**OBJECTIVE:** Begin at the first line of the data and copy each line through the one containing "COL = SC.collection", that line included, with no pictures.

*** COLLECTED MATERIAL

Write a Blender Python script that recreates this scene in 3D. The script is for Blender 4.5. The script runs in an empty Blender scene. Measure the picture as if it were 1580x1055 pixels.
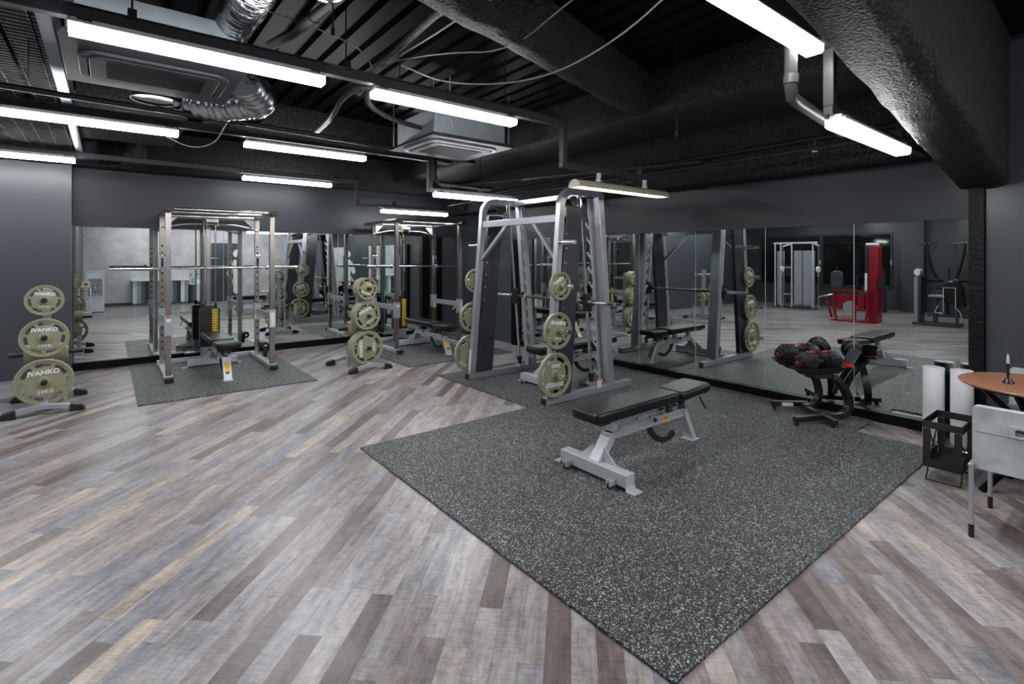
import bpy, bmesh, math, random
from mathutils import Vector, Matrix
R_ = math.radians
PI = math.pi
random.seed(7)
SC = bpy.context.scene
COL = SC.collection

# ------------------------------------------------------------------ camera, world, exposure
F_PX, CY, HEAD, EYE = 786.2, 398.15, 0.9006, 1.5
cam = bpy.data.cameras.new('camera')
cam.sensor_fit = 'HORIZONTAL'
cam.sensor_width = 36.0
cam.lens = F_PX / 1580 * 36.0
cam.shift_x = 0.0
cam.shift_y = -(527.5 - CY) / 1580
cam.clip_start = 0.05
cam_o = bpy.data.objects.new('camera', cam)
COL.objects.link(cam_o)
cam_o.location = (0, 0, EYE)
cam_o.rotation_euler = (PI / 2, 0, HEAD - PI / 2)
SC.camera = cam_o

world = bpy.data.worlds.new('world')
SC.world = world
world.use_nodes = True
bg = world.node_tree.nodes['Background']
bg.inputs[0].default_value = (0.55, 0.65, 0.85, 1)
bg.inputs[1].default_value = 0.02

SC.view_settings.view_transform = 'Standard'
SC.view_settings.look = 'None'
SC.view_settings.gamma = 1.0
SC.view_settings.use_curve_mapping = False
SC.view_settings.exposure = 1.2
SC.cycles.sample_clamp_indirect = 2.5
SC.cycles.caustics_reflective = False
LED = 19.0           # strength of the ceiling LED lenses

# ------------------------------------------------------------------ materials
MATS = {}
def nmat(name):
    m = bpy.data.materials.new(name)
    m.use_nodes = True
    nt = m.node_tree
    b = nt.nodes['Principled BSDF']
    MATS[name] = m
    return m, nt, b
def simple(name, col, rough=0.5, metal=0.0, spec=0.5, bump=0.0, bscale=60, vary=0.0):
    m, nt, b = nmat(name)
    b.inputs['Base Color'].default_value = (*col, 1)
    b.inputs['Roughness'].default_value = rough
    b.inputs['Metallic'].default_value = metal
    b.inputs['Specular IOR Level'].default_value = spec
    if bump or vary:
        tc = nt.nodes.new('ShaderNodeTexCoord')
        n = nt.nodes.new('ShaderNodeTexNoise')
        n.inputs['Scale'].default_value = bscale
        n.inputs['Detail'].default_value = 5
        nt.links.new(tc.outputs['Object'], n.inputs['Vector'])
        if bump:
            bp = nt.nodes.new('ShaderNodeBump')
            bp.inputs['Strength'].default_value = bump
            bp.inputs['Distance'].default_value = 0.01
            nt.links.new(n.outputs['Fac'], bp.inputs['Height'])
            nt.links.new(bp.outputs['Normal'], b.inputs['Normal'])
        if vary:
            r = nt.nodes.new('ShaderNodeValToRGB')
            r.color_ramp.elements[0].position = 0.3
            r.color_ramp.elements[1].position = 0.7
            r.color_ramp.elements[0].color = (*[c * (1 - vary) for c in col], 1)
            r.color_ramp.elements[1].color = (*[min(1, c * (1 + vary)) for c in col], 1)
            nt.links.new(n.outputs['Fac'], r.inputs['Fac'])
            nt.links.new(r.outputs['Color'], b.inputs['Base Color'])
    return m
def emit(name, col, s):
    m, nt, b = nmat(name)
    b.inputs['Base Color'].default_value = (0.9, 0.9, 0.9, 1)
    b.inputs['Emission Color'].default_value = (*col, 1)
    b.inputs['Emission Strength'].default_value = s
    return m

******

**TASK ANSWER:**
Write a Blender Python script that recreates this scene in 3D. The script is for Blender 4.5. The script runs in an empty Blender scene. Measure the picture as if it were 1580x1055 pixels.
import bpy, bmesh, math, random
from mathutils import Vector, Matrix
R_ = math.radians
PI = math.pi
random.seed(7)
SC = bpy.context.scene
COL = SC.collection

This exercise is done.